DAVEga: Battery monitor, odometer, speedometer

Estimated range would be great. That’s actually one the most important values that I use in the Ack app.

yes yes and yes :slight_smile: I run ackmaniac app to see, in this order:

  • fault codes
  • top speed for ride
  • max temps
  • max/min currents (brakes too)
  • min voltage (sag)
  • wh/mile
  • distance

First priority: is anything is blowing up. Second priority, how close am I to the limits.

If I could get a few of these it would free me from running the app on every ride. One less step…

I may be the weird one but I’m not that worried about range? My rides are along well known routes, and I know beforehand if my board can do it.
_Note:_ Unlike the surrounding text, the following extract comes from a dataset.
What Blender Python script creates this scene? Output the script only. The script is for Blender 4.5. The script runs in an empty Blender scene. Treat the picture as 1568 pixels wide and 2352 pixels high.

Oh I want to make clear, I’m not saying “please do these for me”. I’m fine with whatever choices you’ve made and will continue to make.

4 Likes

Thanks, this is helpful. I’m thinking that one screen should be for details. You wouldn’t use it while riding, but you may want to switch to it when you stop and check various info there. The values you mentioned would be a perfect fit.

4 Likes

I wish elapsed time was on there. When I am done with a ride, I want to know how long, how far, top speed, and average speed.

2 Likes

Maybe a page with a stopwatch feature for timing laps?

1 Like

These options are re all so cool! Multiple pages with different data would be awesome to have.

1 Like

58 So near but clearly pretty far… Any tips anyone?

1 Like

You have a bootloader on the MCU, right?

1 Like

image Well, the chip supposedly came pre installed with a bootloader.? At this point I guess its a bit late to be finding out they lied…

2 Likes

Let’s assume they didn’t lie about the bootloader. Is the display soldered on the PCB or can it still be removed? If the latter, could you post a detailed picture of the PCB, ideally in good light and both sides.

1 Like

Soldered on the screen… just checking joints. there are a couple of suspect solder joints…

Oops. I should have told you to try to program the MCU before soldering the display on the PCB. Do you think you’ll manage to desolder the display?

Unfortunately, there’s a number of reasons it may not work and it will be hard to identify the culprit. It could be:

  • no bootloader
  • bad USB-UART adapter
  • problem in the reset net (MCU doesn’t get reset on the DRT signal)
    • you’re sure you have the correct capacitor (100 nF?)
  • bad connection/short anywhere on the PCB

If you have an Arduino, you could use it to program the MCU. It’s a bit of a hassle, but it can be done. If that succeeded that would narrow down the issue quite a bit.

2 Likes

I have other a load of other usb-part adapters so I can rule that out. I can probably desolder the display…

That’s what the add on the listing I purchased from said too. I was getting that same error. But once I used an MCU with a bootloader it worked.

P.S- I was able to desolder the screen fairly easily with a solder iron some ceramic pliers.

1 Like

I’ll give it a go at the weekend. I’m away for work for a few days. To be honest I was pretty excited to even see the screen light up…

5 Likes

@bigben One more idea. In the Arduino IDE, try selecting “Tools > Board > Arduino Nano” and then “Tools > Processor > ATMega328P (Old Bootloader)”. Then upload the FW.

1 Like

I did try that, same response sadly…

1 Like

Thanks for the idea for a different button. I have these and the black version at my work so I used one for the master and two recessed for things I don’t want to push easily.

IMG_20181121_144714

12 Likes

that looks great

3 Likes

Thanks man. I’ve literally been eyeballing everything. I’m only a month in on learning how to draw things up and use a lazer cutter at work. I’ve never really done anything like this before. I seriously can’t wait to get a screen that works right so I can use this thing!